One of the most dangerous phrases in modern Christianity may be:
“The Bible clearly says…”
Sometimes it does.
Many times, however, what follows is not Scripture itself, but someone’s interpretation of Scripture.
There is a difference.
Scripture is inspired.
Our interpretations are not.
That distinction matters.
For nearly two thousand years, faithful Christians have debated difficult topics such as baptism, salvation, spiritual gifts, eschatology, the intermediate state, election, and church authority. Men and women far more educated than most of us—fluent in Hebrew, Aramaic, and Greek—have disagreed on these subjects while still affirming the lordship of Christ.
Yet somehow, modern readers often approach an English translation and conclude:
“The Bible clearly says…”
No. More often than not:
“I believe this text means…”
That is a far more humble—and usually more accurate—statement.
Proof-Texting Is Not Exegesis
Many doctrines are built not upon careful study of entire books, historical settings, literary genres, or covenant contexts, but upon isolated verses removed from their original audience and purpose.
A verse is quoted.
A conclusion is asserted.
And suddenly an entire theology is built upon a sentence that may never have intended to address the question being asked.
This is not exegesis.
It is proof-texting.
The question is never merely:
“What does this verse say?”
The better questions are:
- Who wrote it?
- To whom was it written?
- Why was it written?
- What problem was being addressed?
- How would the original audience have understood it?
- How does it fit within the broader message of Scripture?
Context is not reading four verses before and after.
Context is historical, literary, grammatical, covenantal, and canonical.
When Hermeneutics Are Ignored
Recently I encountered someone who used Ezekiel 3 as evidence for ecstatic or unintelligible speech.
The irony is striking.
Yes, the text contains language that sounds foreign or unintelligible.
But the entire point of the passage is not to establish a doctrine of spiritual speech. The prophet is being commissioned to speak to Israel, and God contrasts Israel with foreign nations whose languages would naturally be unintelligible to him.
Without understanding the historical setting and literary purpose of the passage, one can make almost any verse say almost anything.
A text out of context may become a pretext.

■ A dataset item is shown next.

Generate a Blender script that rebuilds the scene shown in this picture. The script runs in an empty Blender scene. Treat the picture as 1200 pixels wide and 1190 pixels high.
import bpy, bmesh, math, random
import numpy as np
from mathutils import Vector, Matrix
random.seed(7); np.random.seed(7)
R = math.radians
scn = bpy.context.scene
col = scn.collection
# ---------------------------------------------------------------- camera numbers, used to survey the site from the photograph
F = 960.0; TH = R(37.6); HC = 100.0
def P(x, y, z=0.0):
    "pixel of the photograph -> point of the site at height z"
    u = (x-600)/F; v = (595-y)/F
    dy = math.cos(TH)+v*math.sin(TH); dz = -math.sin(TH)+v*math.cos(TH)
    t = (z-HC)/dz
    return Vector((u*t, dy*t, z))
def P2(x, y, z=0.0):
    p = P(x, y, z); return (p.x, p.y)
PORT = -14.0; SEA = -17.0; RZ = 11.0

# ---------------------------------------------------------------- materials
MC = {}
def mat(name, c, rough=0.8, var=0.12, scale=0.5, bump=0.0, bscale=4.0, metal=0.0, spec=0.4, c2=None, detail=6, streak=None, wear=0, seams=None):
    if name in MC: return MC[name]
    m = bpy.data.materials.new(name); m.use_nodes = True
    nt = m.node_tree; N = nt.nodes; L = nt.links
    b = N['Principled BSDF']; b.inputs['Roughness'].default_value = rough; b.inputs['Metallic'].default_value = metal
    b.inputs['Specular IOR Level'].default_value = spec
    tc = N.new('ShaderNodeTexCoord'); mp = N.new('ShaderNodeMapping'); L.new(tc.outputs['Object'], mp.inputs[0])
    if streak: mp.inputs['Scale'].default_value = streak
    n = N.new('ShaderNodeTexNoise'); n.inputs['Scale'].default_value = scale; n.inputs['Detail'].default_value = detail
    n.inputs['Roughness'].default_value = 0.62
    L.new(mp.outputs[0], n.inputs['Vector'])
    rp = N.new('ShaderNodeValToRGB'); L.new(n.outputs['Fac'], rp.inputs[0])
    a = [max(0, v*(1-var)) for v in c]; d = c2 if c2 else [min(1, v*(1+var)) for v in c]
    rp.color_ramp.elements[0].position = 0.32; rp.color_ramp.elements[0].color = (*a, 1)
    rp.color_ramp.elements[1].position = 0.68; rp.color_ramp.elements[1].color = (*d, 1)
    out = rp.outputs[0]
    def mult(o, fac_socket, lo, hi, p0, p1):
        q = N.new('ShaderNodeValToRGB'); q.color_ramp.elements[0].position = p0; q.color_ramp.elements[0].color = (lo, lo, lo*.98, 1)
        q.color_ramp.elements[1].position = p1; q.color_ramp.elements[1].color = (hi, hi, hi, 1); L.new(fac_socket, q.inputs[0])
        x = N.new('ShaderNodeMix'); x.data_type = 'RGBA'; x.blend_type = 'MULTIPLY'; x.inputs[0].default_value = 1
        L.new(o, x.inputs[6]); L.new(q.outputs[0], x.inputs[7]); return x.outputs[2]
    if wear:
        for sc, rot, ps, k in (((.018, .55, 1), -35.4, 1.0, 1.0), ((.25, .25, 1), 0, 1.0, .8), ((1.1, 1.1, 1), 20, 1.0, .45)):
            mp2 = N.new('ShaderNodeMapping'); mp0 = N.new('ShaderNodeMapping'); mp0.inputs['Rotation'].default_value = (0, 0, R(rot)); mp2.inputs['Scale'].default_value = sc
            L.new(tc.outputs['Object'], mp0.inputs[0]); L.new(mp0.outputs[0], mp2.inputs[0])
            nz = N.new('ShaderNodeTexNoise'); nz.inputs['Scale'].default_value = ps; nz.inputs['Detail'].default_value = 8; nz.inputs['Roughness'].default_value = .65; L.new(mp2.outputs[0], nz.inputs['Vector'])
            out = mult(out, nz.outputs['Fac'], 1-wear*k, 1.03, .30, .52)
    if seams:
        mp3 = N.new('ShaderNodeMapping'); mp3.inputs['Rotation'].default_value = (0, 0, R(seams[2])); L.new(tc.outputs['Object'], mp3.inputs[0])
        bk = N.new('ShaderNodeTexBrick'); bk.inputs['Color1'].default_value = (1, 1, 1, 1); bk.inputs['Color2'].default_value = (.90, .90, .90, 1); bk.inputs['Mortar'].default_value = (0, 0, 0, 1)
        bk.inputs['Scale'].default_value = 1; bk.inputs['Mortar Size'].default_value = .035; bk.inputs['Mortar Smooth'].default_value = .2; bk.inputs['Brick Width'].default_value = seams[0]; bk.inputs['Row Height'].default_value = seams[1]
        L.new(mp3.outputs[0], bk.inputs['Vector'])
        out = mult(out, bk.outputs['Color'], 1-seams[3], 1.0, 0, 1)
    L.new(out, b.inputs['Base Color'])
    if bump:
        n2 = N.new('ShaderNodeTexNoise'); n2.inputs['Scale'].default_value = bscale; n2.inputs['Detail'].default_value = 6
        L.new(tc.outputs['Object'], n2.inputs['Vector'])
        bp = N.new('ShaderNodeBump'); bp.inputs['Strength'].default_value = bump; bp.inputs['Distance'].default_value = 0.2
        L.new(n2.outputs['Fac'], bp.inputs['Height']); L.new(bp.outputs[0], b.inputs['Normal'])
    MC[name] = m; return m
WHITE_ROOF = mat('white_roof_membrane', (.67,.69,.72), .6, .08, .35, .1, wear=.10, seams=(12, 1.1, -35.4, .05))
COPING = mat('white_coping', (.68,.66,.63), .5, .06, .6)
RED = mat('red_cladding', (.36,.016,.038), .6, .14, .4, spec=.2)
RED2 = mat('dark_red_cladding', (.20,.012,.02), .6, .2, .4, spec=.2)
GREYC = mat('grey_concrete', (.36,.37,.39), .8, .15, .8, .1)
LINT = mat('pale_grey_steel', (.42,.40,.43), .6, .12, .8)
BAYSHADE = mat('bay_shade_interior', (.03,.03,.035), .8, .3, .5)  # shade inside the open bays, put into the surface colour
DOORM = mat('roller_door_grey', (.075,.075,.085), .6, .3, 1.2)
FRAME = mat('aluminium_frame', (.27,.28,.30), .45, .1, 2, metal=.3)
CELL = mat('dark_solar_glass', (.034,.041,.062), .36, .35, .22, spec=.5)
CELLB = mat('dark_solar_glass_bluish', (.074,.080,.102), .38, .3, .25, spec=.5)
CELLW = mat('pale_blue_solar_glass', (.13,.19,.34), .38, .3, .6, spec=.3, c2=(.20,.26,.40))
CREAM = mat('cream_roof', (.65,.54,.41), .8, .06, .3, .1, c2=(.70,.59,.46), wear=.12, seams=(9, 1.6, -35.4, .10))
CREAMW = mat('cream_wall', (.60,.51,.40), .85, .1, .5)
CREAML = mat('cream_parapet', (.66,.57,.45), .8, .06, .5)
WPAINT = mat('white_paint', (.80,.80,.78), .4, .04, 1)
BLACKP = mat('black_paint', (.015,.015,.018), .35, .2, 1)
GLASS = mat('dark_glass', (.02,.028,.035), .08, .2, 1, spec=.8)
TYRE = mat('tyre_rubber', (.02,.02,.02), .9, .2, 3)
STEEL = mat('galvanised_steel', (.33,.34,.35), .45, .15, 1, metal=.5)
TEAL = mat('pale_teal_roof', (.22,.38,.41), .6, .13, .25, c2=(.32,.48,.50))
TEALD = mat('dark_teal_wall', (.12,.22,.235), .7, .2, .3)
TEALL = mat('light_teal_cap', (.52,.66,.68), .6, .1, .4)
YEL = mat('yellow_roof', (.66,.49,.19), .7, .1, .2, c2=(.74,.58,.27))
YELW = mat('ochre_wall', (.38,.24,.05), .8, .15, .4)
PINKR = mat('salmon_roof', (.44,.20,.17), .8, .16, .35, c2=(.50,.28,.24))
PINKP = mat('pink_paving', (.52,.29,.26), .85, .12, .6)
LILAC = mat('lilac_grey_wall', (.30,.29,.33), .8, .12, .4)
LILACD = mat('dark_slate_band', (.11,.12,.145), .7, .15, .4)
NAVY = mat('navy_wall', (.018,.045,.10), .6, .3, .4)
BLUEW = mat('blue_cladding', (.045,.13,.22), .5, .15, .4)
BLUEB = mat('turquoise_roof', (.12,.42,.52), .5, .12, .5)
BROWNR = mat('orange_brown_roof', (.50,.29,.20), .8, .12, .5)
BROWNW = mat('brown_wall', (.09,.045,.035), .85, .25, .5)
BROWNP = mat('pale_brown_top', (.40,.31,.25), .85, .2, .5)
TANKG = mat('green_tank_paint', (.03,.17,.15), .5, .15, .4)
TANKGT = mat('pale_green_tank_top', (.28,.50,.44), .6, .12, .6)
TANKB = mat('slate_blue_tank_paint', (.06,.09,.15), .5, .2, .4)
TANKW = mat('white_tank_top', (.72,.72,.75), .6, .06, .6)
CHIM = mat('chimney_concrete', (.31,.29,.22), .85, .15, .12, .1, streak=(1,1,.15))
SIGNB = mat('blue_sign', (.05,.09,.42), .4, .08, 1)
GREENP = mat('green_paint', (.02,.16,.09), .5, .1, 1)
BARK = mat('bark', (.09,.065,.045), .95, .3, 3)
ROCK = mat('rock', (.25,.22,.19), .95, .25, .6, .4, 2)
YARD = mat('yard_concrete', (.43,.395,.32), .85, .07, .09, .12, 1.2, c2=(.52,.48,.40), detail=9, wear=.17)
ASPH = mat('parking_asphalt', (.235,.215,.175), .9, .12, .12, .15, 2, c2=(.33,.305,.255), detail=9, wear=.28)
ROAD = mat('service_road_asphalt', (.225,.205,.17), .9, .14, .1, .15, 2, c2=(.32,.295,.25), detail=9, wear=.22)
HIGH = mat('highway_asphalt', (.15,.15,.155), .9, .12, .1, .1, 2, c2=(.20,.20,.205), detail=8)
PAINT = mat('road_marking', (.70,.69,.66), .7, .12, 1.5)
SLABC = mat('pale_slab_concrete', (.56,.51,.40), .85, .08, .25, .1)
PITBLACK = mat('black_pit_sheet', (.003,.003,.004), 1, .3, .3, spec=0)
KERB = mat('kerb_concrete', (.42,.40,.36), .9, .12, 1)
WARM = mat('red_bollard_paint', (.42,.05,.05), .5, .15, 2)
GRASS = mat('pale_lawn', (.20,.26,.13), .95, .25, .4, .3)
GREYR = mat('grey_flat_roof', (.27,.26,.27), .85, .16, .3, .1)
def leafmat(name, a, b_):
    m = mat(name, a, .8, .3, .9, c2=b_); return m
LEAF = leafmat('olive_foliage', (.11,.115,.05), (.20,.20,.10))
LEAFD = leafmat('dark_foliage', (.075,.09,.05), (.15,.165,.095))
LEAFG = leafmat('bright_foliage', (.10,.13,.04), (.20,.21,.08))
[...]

Likewise, I have encountered claims that we are already living in the new heavens and new earth because believers become “new creatures” in Christ, or because Jesus spoke of heaven and earth passing away in relation to first-century events.
Such conclusions often confuse metaphorical, covenantal, personal, and cosmic categories.
The fact that believers experience spiritual renewal does not necessarily mean the final restoration of creation described by the prophets and Revelation has already arrived.
The existence of death, mourning, sin, and corruption should give us pause before declaring the age to come fully realized.
Faithful Christians Must Learn to Say “I Could Be Wrong”
Strong convictions are good.
Arrogance is not.
There is a profound difference between saying:
“This is what Scripture teaches.”
and
“After studying Scripture, I believe this is the best interpretation.”
The first often closes discussion.
The second invites examination.
The Bereans were praised not because they accepted claims blindly, but because they examined the Scriptures daily to see whether these things were so.
Christian maturity is not measured by how loudly we proclaim certainty.
It is measured by our willingness to submit our conclusions to Scripture, context, history, and correction.
Scripture Is Infallible.
We are not.
God’s Word is perfect.
Our understanding of it is often imperfect.
That reality should not drive us to skepticism.
It should drive us to humility.
The goal of Bible study is not to make Scripture, or others agree with us.
It is to allow Scripture to transform us—even when it overturns ideas we once held with absolute confidence.
After all, if every doctrine we possess conveniently confirms everything we already believed, perhaps we have not been listening carefully enough.